Routine and Thorough Cleaning

While burning wood produces creosote that does little damage to the chimney itself, gas fuels produce invisible fumes and corrosive deposits on the inside of the chimney that lead to corrosion. The damage affects all sorts of chimneys by

  • Eating away any protective coatings, such as galvanization, on vent pipes and metal liners
  • Causing the masonry between bricks or blocks in an unlined chimney to break down, leading to a collapse
  • Attracting water in the form of condensation, which ruins all forms of chimney material from metal to corrosion-proof clay liners

Since even clay chimney liners eventually flake apart or crack due to moisture attracted by the byproducts on your chimney's walls, it's necessary to schedule at least one cleaning a year. If you use the gas fireplace insert on a daily basis for regular heating, you may want a chimney sweep to visit every six months instead. It's a lot more affordable to pay for occasional cleaning visits than to have the chimney relined or completely rebuilt.

When you're dealing with the residue left behind by a gas burning appliance, it's safer for a professional to handle the cleaning process. You don't want to create a lot of dust out of those corrosive deposits, which happens when you use one of the inexpensive chimney cleaning brushes on the market. A chimney sweep will bring along vacuum systems and less damaging brush and air pressure tools to clean the walls without making a mess.
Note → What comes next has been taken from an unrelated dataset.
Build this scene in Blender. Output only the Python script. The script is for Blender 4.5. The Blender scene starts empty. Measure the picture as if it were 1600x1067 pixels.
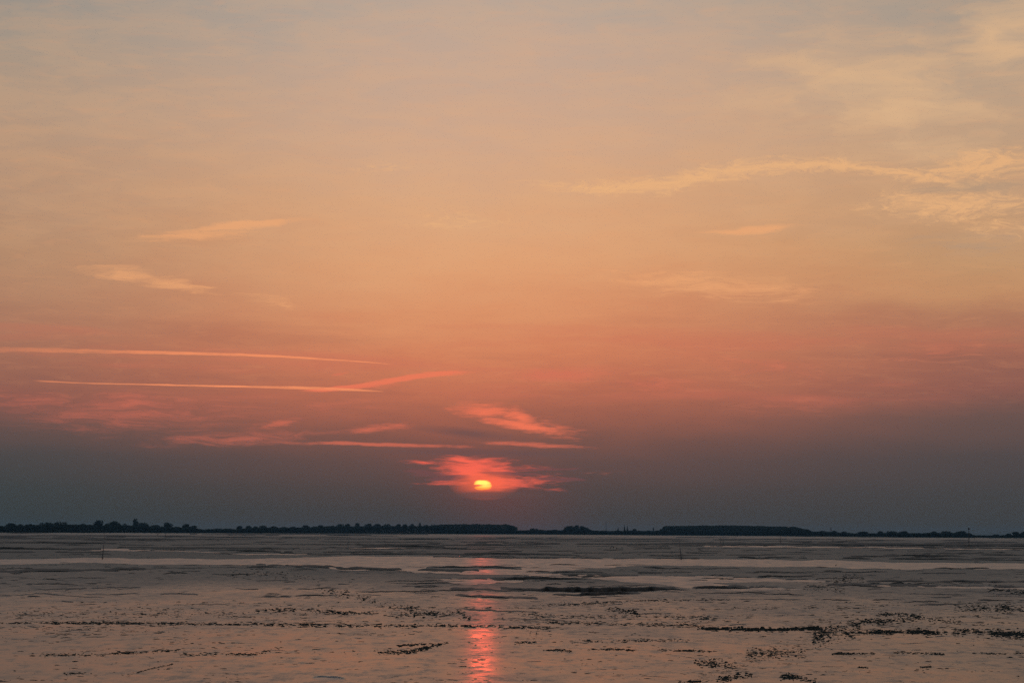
import bpy, bmesh, math, random
import numpy as np
from mathutils import Matrix, Vector

random.seed(7)
rng = np.random.default_rng(11)
scene = bpy.context.scene
COL = scene.collection
R = math.radians

# ------------------------------------------------------------------ camera
CAM_H = 5.0                      # eye height on the sea wall, above the flat
FPX = 3560.0                     # focal length in photo pixels (1600 wide): about 80 mm
PITCH = math.atan(296.5 / FPX)
ROLL = 0.0060
cam_d = bpy.data.cameras.new('camera')
cam = bpy.data.objects.new('camera', cam_d)
COL.objects.link(cam)
cam_d.sensor_width = 36.0
cam_d.lens = 36.0 * FPX / 1600.0
cam_d.clip_start = 0.5
cam_d.clip_end = 60000
MR = Matrix.Rotation(math.pi / 2 + PITCH, 4, 'X') @ Matrix.Rotation(ROLL, 4, 'Z')
cam.matrix_world = Matrix.Translation((0, 0, CAM_H)) @ MR
scene.camera = cam
M3 = np.array(MR.to_3x3())


def pdir(px, py):
    """unit direction in the world for a point of the photograph"""
    d = M3 @ np.array([(px - 800.0) / FPX, (533.5 - py) / FPX, -1.0])
    return d / np.linalg.norm(d)


def azel(px, py):
    d = pdir(px, py)
    return math.degrees(math.atan2(d[0], d[1])), math.degrees(math.asin(d[2]))


def ground(px, py, z=0.0):
    d = pdir(px, py)
    t = (CAM_H - z) / -d[2]
    return d[0] * t, d[1] * t


def horizon(px):
    return 830.0 + ROLL * (px - 800.0)


# ------------------------------------------------------------------ colour helpers
def lin(r, g, b, k=1.0):
    f = lambda c: ((c / 255.0) / 12.92 if c <= 10.3 else ((c / 255.0 + 0.055) / 1.055) ** 2.4)
    return (f(r) * k, f(g) * k, f(b) * k, 1.0)


class Nodes:
    dim = '3D'

    def __init__(self, tree):
        self.t = tree
        tree.nodes.clear()

    def new(self, kind, **kw):
        n = self.t.nodes.new(kind)
        for k, v in kw.items():
            setattr(n, k, v)
        return n

    def link(self, a, b):
        self.t.links.new(a, b)

    def put(self, sock, v):
        if hasattr(v, 'is_linked') or isinstance(v, bpy.types.NodeSocket):
            self.link(v, sock)
        else:
            sock.default_value = v

    def math(self, op, a, b=None, c=None, clamp=False):
        n = self.new('ShaderNodeMath', operation=op, use_clamp=clamp)
        for i, v in enumerate((a, b, c)):
            if v is not None:
                self.put(n.inputs[i], v)
        return n.outputs[0]

    def maprange(self, v, a, b, c=0.0, d=1.0, smooth=False):
        n = self.new('ShaderNodeMapRange')
        n.interpolation_type = 'SMOOTHSTEP' if smooth else 'LINEAR'
        n.clamp = True
        self.put(n.inputs[0], v)
        for i, x in enumerate((a, b, c, d)):
            n.inputs[1 + i].default_value = x
        return n.outputs[0]

    def mixc(self, f, a, b, blend='MIX'):
        n = self.new('ShaderNodeMix', data_type='RGBA', blend_type=blend)
        self.put(n.inputs[0], f)
        self.put(n.inputs[6], a)
        self.put(n.inputs[7], b)
        return n.outputs[2]

    def ramp(self, v, stops):
        n = self.new('ShaderNodeValToRGB')
        e = n.color_ramp.elements
        while len(e) > 1:
            e.remove(e[-1])
        e[0].position, e[0].color = stops[0]
        for p, c in stops[1:]:
            x = e.new(p)
            x.color = c
        self.put(n.inputs[0], v)
        return n.outputs[0]

    def noise(self, vec, scale=1.0, detail=4.0, rough=0.55, dim=None, dist=0.0):
        dim = dim or self.dim
        n = self.new('ShaderNodeTexNoise', noise_dimensions=dim)
        self.put(n.inputs['Vector'], vec)
        n.inputs['Scale'].default_value = scale
        n.inputs['Detail'].default_value = detail
        n.inputs['Roughness'].default_value = rough
        n.inputs['Distortion'].default_value = dist
        return n.outputs[0]

    def mapping(self, vec, loc=(0, 0, 0), rot=(0, 0, 0), scale=(1, 1, 1), kind='POINT'):
        n = self.new('ShaderNodeMapping', vector_type=kind)
        self.put(n.inputs[0], vec)
        n.inputs[1].default_value = loc
        n.inputs[2].default_value = rot
        n.inputs[3].default_value = scale
        return n.outputs[0]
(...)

Inspection During Maintenance

Hire a chimney sweep that can give you a report on the condition of the entire structure during the visit too. With a basic camera system, it's easy to do a quick inspection to look for cracks and other signs of underlying damage. Even if you already have the gas appliance serviced and inspected each year, these visits may not include any attention for the chimney.

Insulate the Chimney

Aside from managing the waste products of gas combustion, consider installing insulation around the gas insert and up into the chimney opening. This is especially important when using a liner or length of stove pipe that sits in a larger opening from an existing masonry chimney. All that cold air around the heated metal causes condensation between the masonry and the liner or pipe, resulting in damage to both parts of the chimney. Make sure you use an insulation product rated for high heat uses, such as expanded rock batting.

Install a Liner

Finally, it's never too late to protect a masonry chimney by adding a liner, even if you've been using the fireplace insert for years. Metal is smooth and easy to clean regularly, while cement coatings are far more corrosion resistant. Clay liners are easy to clean and resist the corrosive effects of the deposits, but they're also harder to install and tend to cost more. Even basic metal liners will last for decades with regular professional cleaning and prompt repairs if any signs of rust or damage shows up. Since a leaky chimney corroded by gas by-products can allow carbon monoxide and other dangerous fumes into the house, it's worth the investment to get some form of chimney liner.